My old Bristol Uni band were invited back by Livesoc to play one last time. We really pulled out all the stops, including four new songs, constume changes, and, of course, Free Brocolli. Our friend Ian Hallam stepped up with his violin to play with us for the last three songs. In our final song, the audience gaped when the entire front two rows stood up and sang the chorus in four part harmony (thanks to Ian's arrangement).  

Some of my Favourite gigs from my Uni Years...

The Big Climax :: July 2005

  1. Anthony Noel
  2. Katzenjammer
  3. The New Root
  4. Standup Comedy
    • Iszi Lawrence
    • Phil
    • Will Voelker
    • Simon
  5. The Fast and the Spurious (UoB Improv.
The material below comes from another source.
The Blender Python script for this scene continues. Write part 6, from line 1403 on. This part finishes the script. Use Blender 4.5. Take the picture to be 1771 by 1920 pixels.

Comedy Society)
  6. Joe Hollywood
  7. Pondlife
    • The Sound Check Song
    • We Like the Music
    • All I got for Christmas
    • Gecko Hunt
    • Close Your Eyes
    • It's the Baliffs!
    • Raise your Hands to the Broccolli
    • Death
  8. The Francos
    • Mixed Up

A party that I threw in the University of Bristol Student's Union to celebrate the end of uni, the end of exams and my 24th birthday. I booked out a bar, got a late licence, and invited all my extroverted friends up to play.

On stage with "The Paperboys" :: 17th April 2004

I went down to Southampton to see The Paperboys live in concert, and was having a grand old time, so I decided to request a song. Not only did they play it, but half way through I was invited onto the stage to help them finish it! I'd had a few beers and had been singing loudly over the P.A. all evening so I probably sounded terrible, but I can think of nothing cooler in the entire world than getting to sing lead vocals for one of your favorite bands!  

Xmas 'Redneck' Session :: December 2003

Whilst traveling around the East Coast of the USA, I stayed at a god brother's house in the middle of Pennsylvania. He and his wife (who aren't rednecks) threw a big party for their friends and neighbours (who are), and one of the party goers was local guitarist Joe Bogwist, who brought two guitars with him. The amazing thing is that he has been blind from birth, yet plays professionally! For the next two hours we strummed and sang (whilst everyone else at the party endured!)